By Deborah Cho
In National Federation of Independent Businesses v. Sebelius, 132 S. Ct. 2566 (2012), the Court famously struck down the “individual mandate” of the ACA under the Commerce Clause. The Chief Justice noted that the Government’s argument for regulation under the Commerce Clause — that individuals were participating in interstate commerce by not purchasing health insurance and were thereby subject to regulation — “would justify a mandatory purchase to solve almost any problem.” He continued, “To consider a different example in the health care market, many Americans do not eat a balanced diet. [The] failure of that group to have a healthy diet increases health care costs, to a greater extent than the failure of the uninsured to purchase insurance . . . Under the Government’s theory, Congress could address the diet problem by ordering everyone to buy vegetables.”

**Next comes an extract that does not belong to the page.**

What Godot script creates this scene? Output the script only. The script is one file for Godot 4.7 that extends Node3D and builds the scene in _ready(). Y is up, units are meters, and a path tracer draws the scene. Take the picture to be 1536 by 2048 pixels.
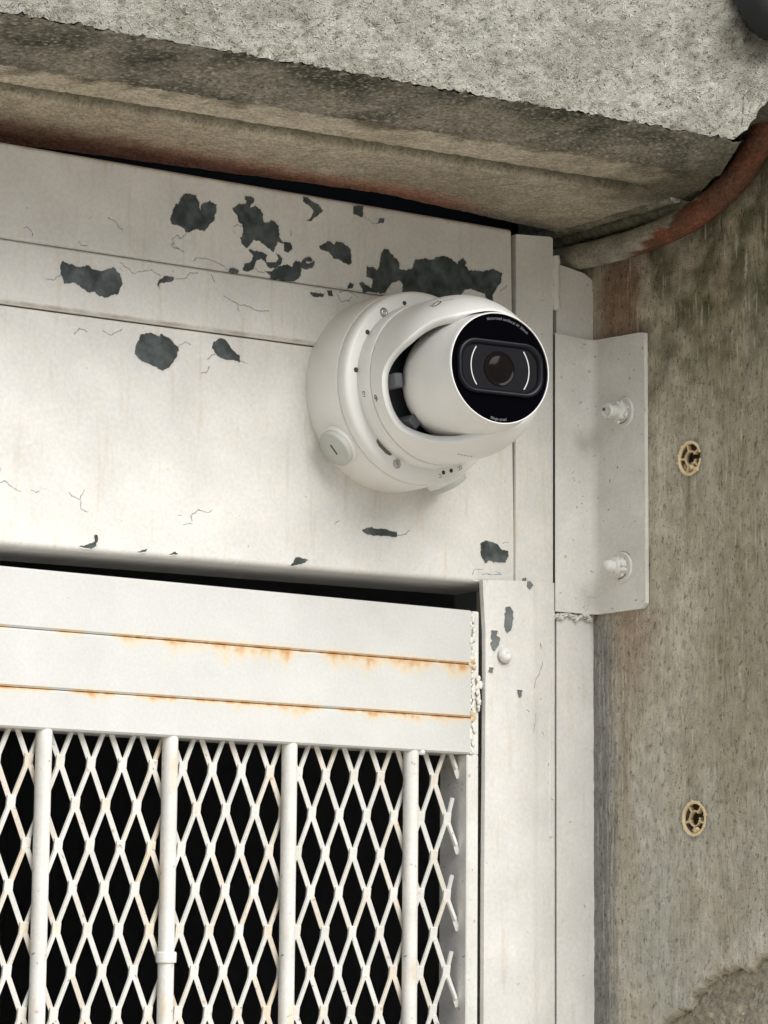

This hypothetical was raised as an example of a potential absurd result of accepting the Government’s line of reasoning in this case. It was provided as an extreme outcome to catch the reader’s attention. Justice Ginsburg even responded to this “broccoli horrible” hypothetical by stating that the Court would have to accept a lengthy chain of inferences, something that the Court has refused to do in the past, to find that a vegetable-purchase mandate would affect health-care costs. Some of those inferences included accepting that individuals would eat the vegetables rather than throw them away once purchased, that they would cut back on other unhealthy foods, and that the healthy diet would not be offset by an individual’s lack of exercise. In addition to this piling of inferences, Justice Ginsburg noted that the democratic process would serve as a “formidable check” to prevent a situation such as the broccoli horrible. Discussions about this broccoli mandate outside the courtroom were framed similarly. One article from 2012 stated that Congress would need to be “crazy” to pass such legislation and that “absurd bills like a broccoli mandate are likely to fail other constitutional tests.”